Resumo da opera. Especulações. Padrão tupiniquim é que problemas só são problemas se baterem no bureau mais alto e tiverem a capacidade de afetar a imagem. Outro padrão: porta arrombada tranca de ferro. Mais um: nunca aconteceu, logo nunca vai acontecer, basta continuar fazendo, ou não fazendo, a mesma coisa.
‘[…] os efeitos trágicos de descuidos, de imprudência ou de riscos previsíveis.’ Inquerito deve apurar impericia, imprudencia ou negligencia.
‘[…] sete alunos […] podem perder a vida na curva de uma estrada pela qual viajavam em uma excursão-técnica.’ Tanto podem como perderam.
‘[…] na condução do ônibus, na falta de manutenção desse […]’. Onibus tinha cores da instituição, logo pertencia a ela. Não deve ser o unico. Manutenção era responsabilidade da instituição também. O motorista era terceirizado. Se existe frota, existe responsavel, o chefe dele e o chefe do chefe….
Cactário. Curso tecnico em paisagismo com duração de tres semestres. Pois então.
‘[…] estive mais de uma vez em escolas de Estrela, Teutônia, Westfália.’ Caminho da Serra, entra em Venancio saindo da 287 e vai até Garibaldi.
‘[…] que ainda não deixou de soprar seu hálito de morte sobre a cidade.’ Bastante obvio, varia de pessoa para pessoa. Cacoete comum de extrapolar experiencias proprias como se fosse as mesmas da maioria. Imprensa utiliza isto como ferramenta, ‘consensos falsos fabricados’.

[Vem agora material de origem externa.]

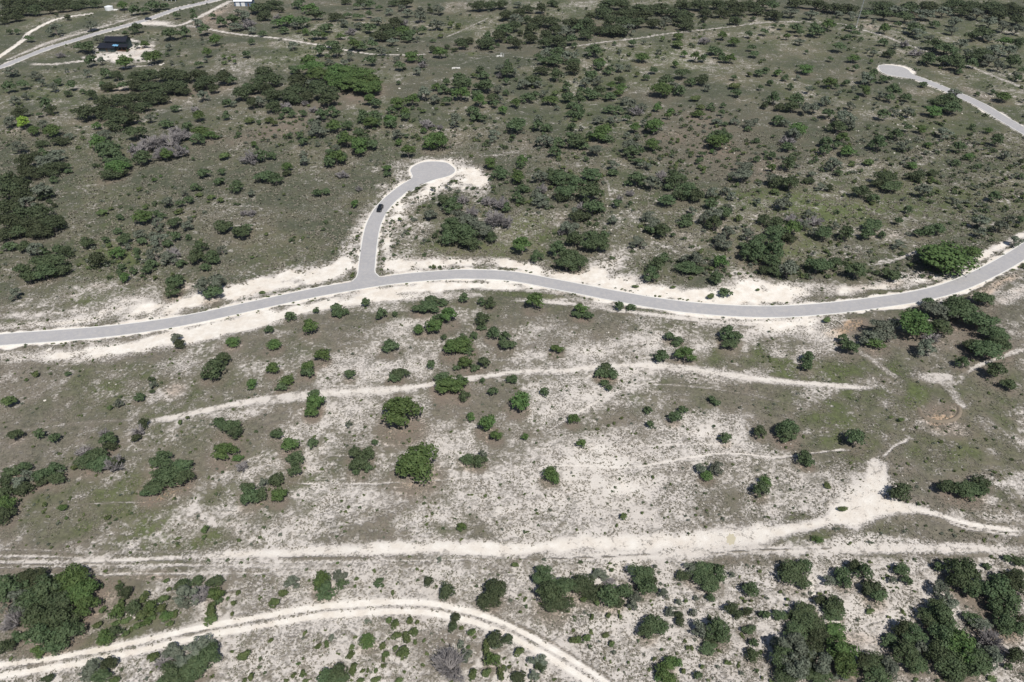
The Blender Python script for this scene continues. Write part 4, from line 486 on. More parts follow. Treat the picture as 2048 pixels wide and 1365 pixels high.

‘Do mesmo modo que, em 2013, […]’. A ficha demorou a cair para a maioria. Cobertura na TV SM, Coronel Vargas, se lembro bem, fala em um caminhão frigorifico saindo da boate cheio e mais dois encostando no local. O numero de mortos foi aumentando.
‘Àquelas alturas já era uma sombra tomando o Estado todo, […]’. Obvio que não, para o afegão medio a vida não para e a maioria não pode ficar ouvindo radio/vendo televisão enquanto trabalha.
‘[…] (os poetas estão em uma prateleira mais elevada, segundo Ezra Pound),[…]’. Que também era poeta. Bastante modesto. Alas, poetas pica-fumo que quase ninguém le e ficam empurrando livros editados do proprio bolso para o circulos de amizades entram nesta conta?
‘Jornalistas, por serem uma espécie de antenas da humanidade […]’. Como são ‘nobres’! Kuakuakuakuakuakuakuakua!